* begin *
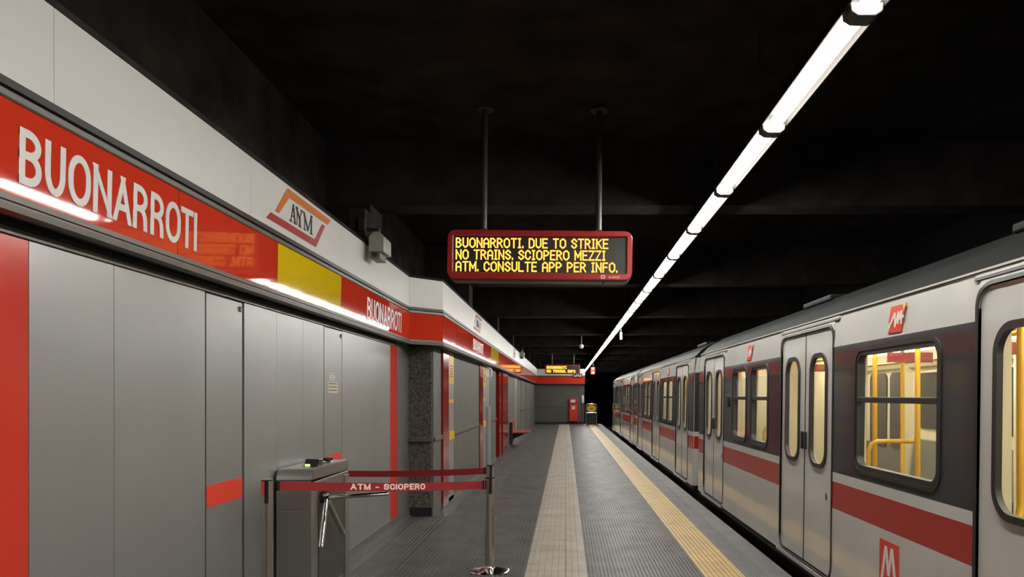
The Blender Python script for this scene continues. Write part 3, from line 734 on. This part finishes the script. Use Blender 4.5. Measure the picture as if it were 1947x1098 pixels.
stanchion(RX, RY, .0465, .885, 'steel belt stanchion with two belt heads and round base, in the middle of the platform', upper=1.002)
def belt(A, zA, B, zB, label, txt=None):
    A = Vector(A); B = Vector(B); d = (B-A); L = d.length; d.normalize(); nrm = Vector((d.y, -d.x))
    r = thing('barrier_belt', (A.x, A.y, zA[0]), label, 'belt')
    m = MB(); N = 24; vs = []
    sag = lambda t: -0.012*4*t*(1-t)
    def pt(t, f, o): # f: 0 bottom .. 1 top
        z0 = zA[0]+(zB[0]-zA[0])*t+sag(t); z1 = zA[1]+(zB[1]-zA[1])*t+sag(t)
        p = A+d*(L*t)+nrm*o; return (p.x, p.y, z0+(z1-z0)*f)
    for i in range(N+1):
        t = i/N; vs += [pt(t, 0, .001), pt(t, 1, .001), pt(t, 1, -.001), pt(t, 0, -.001)]
    fs = [(i*4+k, i*4+(k+1) % 4, i*4+4+(k+1) % 4, i*4+4+k) for i in range(N) for k in range(4)]+[(0, 1, 2, 3), (N*4+3, N*4+2, N*4+1, N*4)]
    m.add(vs, fs).build('webbing', M_belt, r)
    for P, zz in ((A, zA), (B, zB)):
        sgn = 1 if P is A else -1
        mm = MB(); c = [P+d*(s_*.006)+nrm*o for s_, o in ((-1.4, .008), (1.6, .008), (1.6, -.008), (-1.4, -.008))]
        mm.prism([(q.x, q.y) for q in c], 'Z', zz[0]-.003, zz[1]+.003).build('end_clip', M_blackgloss, r, bevel=.002)
    if txt:
        t0, t1, s = txt
        mm = MB(); h = 1.0
        ls = text_lines(s, 0, 0, 1.0, .20, .55, .13, n=6, rad=.34); wmax = max(p[0] for l in ls for p in l)+.1
        tmp = MB().strokes(ls, .20, 'L', 0, 1, clamp=(0, 1))
        for (dd, u, v) in tmp.v:
            t = t0+(t1-t0)*u/wmax; mm.v.append(pt(t, .17+.70*v, .0012+.001*dd))
        mm.f = tmp.f; mm.m = tmp.m
        mm.build('lettering', M_beltletter, r)
    return r
# fractions along the belt where the lettering starts and ends
belt((LX+.05, LY+.05), (1.037, 1.095), (RX-.06, RY-.03), (.778, .853), 'red belt printed ATM - SCIOPERO, stretched in front of the turnstile', (.2745, .638, 'ATM - SCIOPERO'))
belt((XW+.012, 7.12), (.866, .925), (RX-.045, RY+.005), (.916, .974), 'plain red belt running from the metal wall behind the turnstile to the double headed stanchion')

# ------------------------------------------------------------------ metro train
XT = 2.14
def lean(v): return [(x+.012*(z-1.1)+(0.0 if z < 2.2 else (z-2.2)*.25), y, z) for x, y, z in v]
class TB(MB):
    def build(s, *a, **k):
        s.v = lean(s.v); return MB.build(s, *a, **k)
ZB = [(.13, .751, 0), (.751, .965, 2), (.965, 1.04, 0), (1.04, 2.04, 1), (2.04, 2.30, 0)]
DZ0, DZ1 = .17, 2.215
def train_car(y0, y1, doors, wins, label, detail, emb=(), lows=(), vents=(), front=False):
    r = thing('metro_car', ((XT+4.8)/2, (y0+y1)/2, -0.6), label, 'train')
    sh = TB(); th = .03 if detail else .012; lo = .06 if detail else .016
    # side skin
    cuts = sorted(set([y0, y1]+[q for d in doors for q in d]+[q for w in wins for q in (w[0]-.06, w[1]+.06)]))
    for a, b in zip(cuts, cuts[1:]):
        if any(d[0] <= a+1e-6 and b <= d[1]+1e-6 for d in doors):
            sh.box(XT, XT+th, a, b, .13, DZ0); sh.box(XT, XT+th, a, b, DZ1, 2.30)
            arc = arcp((a+.11, DZ1-.11), .11, 180, 90, 6); sh.prism([(a, DZ1)]+arc, 'L', XT, XT+th)
            arc = arcp((b-.11, DZ1-.11), .11, 0, 90, 6); sh.prism([(b, DZ1)]+arc, 'L', XT, XT+th); continue
        win = [w for w in wins if w[0]-.06 <= a+1e-6 and b <= w[1]+.06+1e-6]
        for z0, z1, mi in ZB:
            if win and mi == 1:
                w = win[0]; sh.plate_hole(a, b, z0, z1, rrect(w[0]-.02, w[1]+.02, 1.125, 1.965, .09, 6), 'L', XT, XT+th, 1)
            else: sh.box(XT, XT+th, a, b, z0, z1, mi)
    # ends
    for q, sg in ((y0, 1), (y1, -1)):
        e0, e1 = (q, q+.04) if sg > 0 else (q-.04, q)
        for z0, z1, mi in ZB: sh.box(XT+.03, XT+.95, e0, e1, z0, z1, mi); sh.box(XT+1.75, XT+2.66, e0, e1, z0, z1, mi)
        sh.box(XT+.95, XT+1.75, e0, e1, 2.1, 2.30, 0)
        sh.box(XT+.95, XT+1.75, e0, e1, .13, 2.1, 1)
    sh.box(XT+2.66, XT+2.70, y0, y1, .13, 2.30, 0)
    sh.build('body_shell', [M_body, M_band, M_stripe], r)
    # roof
    rp = [(-.012, 2.296), (-.012, 2.312), (.03, 2.345), (.10, 2.42), (.20, 2.49), (.31, 2.545), (.33, 2.56), (.36, 2.56), (.7, 2.62), (1.35, 2.66), (2.0, 2.62), (2.4, 2.54), (2.6, 2.42), (2.70, 2.30)]
    MB().prism([(XT+.045+a, b) for a, b in rp], 'F', y0, y1).build('roof', M_roof, r, smooth=25)
    MB().box(XT+.028, XT+.05, y0+.02, y1-.02, 2.298, 2.310).build('gutter', M_body, r)
    MB().box(XT+.10, XT+2.5, y0+.05, y1-.05, -.6, .13).build('underframe', M_under, r)
    MB().box(XT-.004, XT+.05, y0+.03, y1-.03, .07, .13).build('side_skirt', M_under, r)
    # interior
    li = TB()
    li.box(XT+.05, XT+2.6, y0+.05, y1-.05, .135, .16, 1); li.box(XT+.05, XT+2.6, y0+.05, y1-.05, 2.22, 2.25, 0)
    for q in (y0+.045, y1-.06): li.box(XT+.05, XT+2.6, q, q+.015, .16, 2.22, 0)
    c2 = sorted(set([y0+.05, y1-.05]+[q for d in doors for q in d]+[q for w in wins for q in (w[0]-.02, w[1]+.02)]))
    for a, b in zip(c2, c2[1:]):
        if any(d[0] <= a+1e-6 and b <= d[1]+1e-6 for d in doors): continue
        if any(w[0]-.02 <= a+1e-6 and b <= w[1]+.02+1e-6 for w in wins):
            li.box(XT+lo, XT+lo+.015, a, b, .16, 1.12, 0); li.box(XT+lo, XT+lo+.015, a, b, 1.97, 2.22, 0)
        else: li.box(XT+lo, XT+lo+.015, a, b, .16, 2.22, 0)
    li.box(XT+2.56, XT+2.58, y0+.05, y1-.05, .95, 2.22, 0); li.box(XT+2.56, XT+2.58, y0+.05, y1-.05, .16, .95, 1)
    li.prism([(XT+.08, 2.22), (XT+.45, 2.22), (XT+.36, 2.12), (XT+.18, 2.06), (XT+.08, 2.03)], 'F', y0+.06, y1-.06, 0)
    li.prism([(XT+2.56, 2.22), (XT+2.3, 2.22), (XT+2.36, 2.12), (XT+2.46, 2.03), (XT+2.56, 2.03)], 'F', y0+.06, y1-.06, 0)
    li.build('interior_lining', [M_cream, M_seat], r)
    L = y1-y0; k = max(1, int(L/1.3))
    for xx in (.8, 2.08):
        for i in range(k):
            a = y0+.1+(L-.2)*i/k
            MB().box(XT+xx-.07, XT+xx+.07, a+.06, a+(L-.2)/k-.06, 2.195, 2.217).build('ceiling_lamp', M_inner, r)
    # far side: dark windows and seats, partitions by the doors
    for d in doors:
        for q in (d[0]+.06, (d[0]+d[1])/2+.06):
            MB().prism(rrect(q, q+(d[1]-d[0])/2-.12, .9, 1.98, .1), 'L', XT+2.545, XT+2.565).build('far_door_window', M_night, r)
        for q in ((d[0]-.10, d[1]+.07) if detail else ()):
            if y0+.2 < q < y1-.2:
                MB().box(XT+.08, XT+.23, q, q+.03, .16, 2.10).build('draught_screen', M_cream, r, bevel=.005)
                MB().box(XT+2.38, XT+2.54, q, q+.03, .16, 2.10).build('draught_screen', M_cream, r, bevel=.005)
    ds = sorted(doors); edges = [y0+.15]+[q for d in ds for q in d]+[y1-.15]
    for a, b in zip(edges[::2], edges[1::2]):
        if b-a < .8: continue
        a += .2; b -= .2
        MB().prism([(XT+2.08, .58), (XT+2.45, .56), (XT+2.50, 1.08), (XT+2.55, 1.08), (XT+2.55, .40), (XT+2.1, .46)], 'F', a, b).build('seat_row', M_seat, r, bevel=.01)
        MB().prism(rrect(a+.05, b-.05, 1.22, 1.95, .08), 'L', XT+2.545, XT+2.565).build('far_window', M_night, r)
        MB().prism([(XT+.55, .58), (XT+.18, .56), (XT+.13, 1.0), (XT+.08, 1.0), (XT+.08, .40), (XT+.53, .46)], 'F', a, b).build('seat_row', M_seat, r, bevel=.01)
    # doors
    for d0, d1 in doors:
        op = rrect(d0, d1, DZ0, DZ1, .11, 6); big = rrect(d0-.022, d1+.022, DZ0-.012, DZ1+.022, .125, 6)
        TB().ring(big, op, 'L', XT-.006, XT+.02).build('door_gasket', M_gasket, r, smooth=40)
        mid = (d0+d1)/2
        for a, b in ((d0+.006, mid-.010), (mid+.010, d1-.006)):
            w = (b-a-.37)/2
            hole = rrect(a+w, b-w, 1.065, 1.985, .13, 8)
            c = TB().plate_hole(a, b, DZ0+.005, DZ1-.005, hole, 'L', XT+.010, XT+.035)
            leaf = c.build('door_leaf', M_body, r)
            TB().ring(rrect(a+w-.030, b-w+.030, 1.035, 2.015, .155, 8), rrect(a+w+.006, b-w-.006, 1.072, 1.978, .125, 8), 'L', XT-.003, XT+.03).build('window_seal', M_gasket, leaf, smooth=40)
            TB().prism(rrect(a+w-.002, b-w+.002, 1.063, 1.987, .13, 8), 'L', XT+.020, XT+.024).build('window_pane', M_glass, leaf)
            if detail:
                hx = mid-.045 if a < mid-.1 else mid+.045
                h = TB().prism(rrect(hx-.017, hx+.017, 1.17, 1.33, .016), 'L', XT-.012, XT+.012).build('handle', M_gasket, leaf, smooth=40, bevel=.004)
                if a < mid-.1 and detail:
                    TB().prism([(a+.13+.018*math.cos(q*PI/8), .82+.032*math.sin(q*PI/8)) for q in range(16)], 'L', XT+.004, XT+.012).build('lock', M_rail, leaf)
        TB().box(XT+.008, XT+.04, mid-.013, mid+.013, DZ0, DZ1).build('door_seal', M_gasket, r)
        TB().box(XT-.008, XT+.03, d0-.10, d1+.06, 2.268, 2.285).build('rain_strip', M_body, r, bevel=.003)
        TB().box(XT-.006, XT+.03, d0-.10, d1+.06, 2.256, 2.268).build('rain_strip', M_gasket, r)
        TB().box(XT-.028, XT+.03, d0-.03, d1+.03, .122, .155).build('door_sill', M_steel2, r, bevel=.003)
    # windows
    for a, b in wins:
        o_ = rrect(a-.055, b+.055, 1.085, 2.0, .12, 8); i_ = rrect(a, b, 1.145, 1.945, .07, 8)
        f = TB().ring(o_, rrect(a-.03, b+.03, 1.11, 1.975, .10, 8), 'L', XT-.008, XT+.02).ring(rrect(a-.032, b+.032, 1.108, 1.977, .10, 8), i_, 'L', XT-.002, XT+(.05 if detail else .018)).build('window_frame', M_gasket, r, smooth=40)
        TB().box(XT-.004, XT+(.045 if detail else .016), a-.005, b+.005, 1.600, 1.640).build('sash_bar', M_gasket, f, bevel=.004)
        TB().prism(rrect(a-.005, b+.005, 1.140, 1.605, .06, 8), 'L', XT+(.028 if detail else .006), XT+(.033 if detail else .009)).build('window_pane', M_glass, f)
        TB().prism(rrect(a-.005, b+.005, 1.635, 1.950, .06, 8), 'L', XT+(.018 if detail else .006), XT+(.023 if detail else .009)).build('window_pane', M_glass, f)
        TB().box(XT+.055, XT+.085, a-.03, b+.03, 1.10, 1.135).build('window_ledge', M_cream, f)
    # poles
    def pole(x, y): MB().tube([(XT+x, y, .16), (XT+x, y, 2.2)], .022, 12).build('grab_pole', M_pole, r, smooth=40)
    if detail:
        for x, y in ((.86, 7.15), (.86, 6.28), (.62, 5.0), (1.7, 8.4), (1.7, 7.2), (.70, 10.2), (.70, 8.9), (1.5, 11.2), (1.5, 4.2), (.62, 3.0)): pole(x, y)
        MB().tube([(XT+.61, 4.45, 2.2), (XT+.61, 4.45, .98), (XT+.58, 4.42, .90), (XT+.48, 4.3, .86), (XT+.12, 3.98, .86)], .024, 12).build('grab_rail', M_pole, r, smooth=50)
        for q in (6.55, 10.0, 3.75):
            MB().tube([(XT+.55, q, .5), (XT+.55, q, 1.16), (XT+.58, q, 1.22), (XT+.64, q, 1.245), (XT+.95, q, 1.245)], .020, 10).build('grab_rail', M_pole, r, smooth=50)
        for xx in (.75, 1.95): MB().tube([(XT+xx, y0+.2, 2.05), (XT+xx, y1-.2, 2.05)], .016, 8).build('overhead_rail', M_pole, r, smooth=40)
        for q in (5.9, 7.3, 10.1): MB().box(XT+1.05, XT+1.5, q, q+.02, 1.98, 2.08).build('line_diagram', M_stripe, r)
    else:
        for d in doors: pole(.9, d[0]-.4); pole(.9, d[1]+.3)
    for y in emb:
        q = TB().prism([(-y-.02, 2.238), (-y+.20, 2.24), (-y+.175, 2.16), (-y+.155, 2.062), (-y-.05, 2.064), (-y, 2.11), (-y-.035, 2.14)], 'T', XT-.004, XT).build('line_emblem', mat('emblem_red', (.62, .05, .025), .35), r)
        Ls = [[(-y-.025, 2.10), (-y+.065, 2.19)], [(-y+.065, 2.19), (-y+.06, 2.10)], [(-y+.06, 2.10), (-y+.115, 2.195)], [(-y+.115, 2.195), (-y+.105, 2.115)], [(-y+.105, 2.13), (-y+.155, 2.195)], [(-y+.155, 2.195), (-y+.15, 2.11)], [(-y+.12, 2.15), (-y+.19, 2.16)]]
        TB().strokes(Ls, .020, 'T', XT-.006, XT-.004).build('lettering', M_letter, q)
        TB().prism([(-y+.15, 2.2395), (-y+.20, 2.2405), (-y+.185, 2.19)], 'T', XT-.0055, XT-.004).build('green_corner', mat('emblem_green', (.45, .33, .03), .4), q)
    for y in lows:
        q = TB().box(XT-.003, XT, y-.145, y+.145, .38, .685).build('line_emblem', mat('emblem_red', (.62, .05, .025), .35), r)
        Ls = [[(-y-.105, .41), (-y-.045, .645)], [(-y-.045, .645), (-y, .46)], [(-y, .46), (-y+.045, .645)], [(-y+.045, .645), (-y+.105, .41)]]
        TB().strokes(Ls, .033, 'T', XT-.005, XT-.003).build('lettering', M_letter, q)
    for y, l in vents:
        MB().box(XT+.34, XT+.6, y, y+l, 2.55, 2.605).build('roof_vent', M_roof, r, bevel=.015)
    return r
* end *
Leave out the pictures, then repeat the listing above exactly from its first line to the line with "double headed stanchion')", inclusive.

The Blender Python script for this scene continues. Write part 3, from line 734 on. This part finishes the script. Use Blender 4.5. Measure the picture as if it were 1947x1098 pixels.
stanchion(RX, RY, .0465, .885, 'steel belt stanchion with two belt heads and round base, in the middle of the platform', upper=1.002)
def belt(A, zA, B, zB, label, txt=None):
    A = Vector(A); B = Vector(B); d = (B-A); L = d.length; d.normalize(); nrm = Vector((d.y, -d.x))
    r = thing('barrier_belt', (A.x, A.y, zA[0]), label, 'belt')
    m = MB(); N = 24; vs = []
    sag = lambda t: -0.012*4*t*(1-t)
    def pt(t, f, o): # f: 0 bottom .. 1 top
        z0 = zA[0]+(zB[0]-zA[0])*t+sag(t); z1 = zA[1]+(zB[1]-zA[1])*t+sag(t)
        p = A+d*(L*t)+nrm*o; return (p.x, p.y, z0+(z1-z0)*f)
    for i in range(N+1):
        t = i/N; vs += [pt(t, 0, .001), pt(t, 1, .001), pt(t, 1, -.001), pt(t, 0, -.001)]
    fs = [(i*4+k, i*4+(k+1) % 4, i*4+4+(k+1) % 4, i*4+4+k) for i in range(N) for k in range(4)]+[(0, 1, 2, 3), (N*4+3, N*4+2, N*4+1, N*4)]
    m.add(vs, fs).build('webbing', M_belt, r)
    for P, zz in ((A, zA), (B, zB)):
        sgn = 1 if P is A else -1
        mm = MB(); c = [P+d*(s_*.006)+nrm*o for s_, o in ((-1.4, .008), (1.6, .008), (1.6, -.008), (-1.4, -.008))]
        mm.prism([(q.x, q.y) for q in c], 'Z', zz[0]-.003, zz[1]+.003).build('end_clip', M_blackgloss, r, bevel=.002)
    if txt:
        t0, t1, s = txt
        mm = MB(); h = 1.0
        ls = text_lines(s, 0, 0, 1.0, .20, .55, .13, n=6, rad=.34); wmax = max(p[0] for l in ls for p in l)+.1
        tmp = MB().strokes(ls, .20, 'L', 0, 1, clamp=(0, 1))
        for (dd, u, v) in tmp.v:
            t = t0+(t1-t0)*u/wmax; mm.v.append(pt(t, .17+.70*v, .0012+.001*dd))
        mm.f = tmp.f; mm.m = tmp.m
        mm.build('lettering', M_beltletter, r)
    return r
# fractions along the belt where the lettering starts and ends
belt((LX+.05, LY+.05), (1.037, 1.095), (RX-.06, RY-.03), (.778, .853), 'red belt printed ATM - SCIOPERO, stretched in front of the turnstile', (.2745, .638, 'ATM - SCIOPERO'))
belt((XW+.012, 7.12), (.866, .925), (RX-.045, RY+.005), (.916, .974), 'plain red belt running from the metal wall behind the turnstile to the double headed stanchion')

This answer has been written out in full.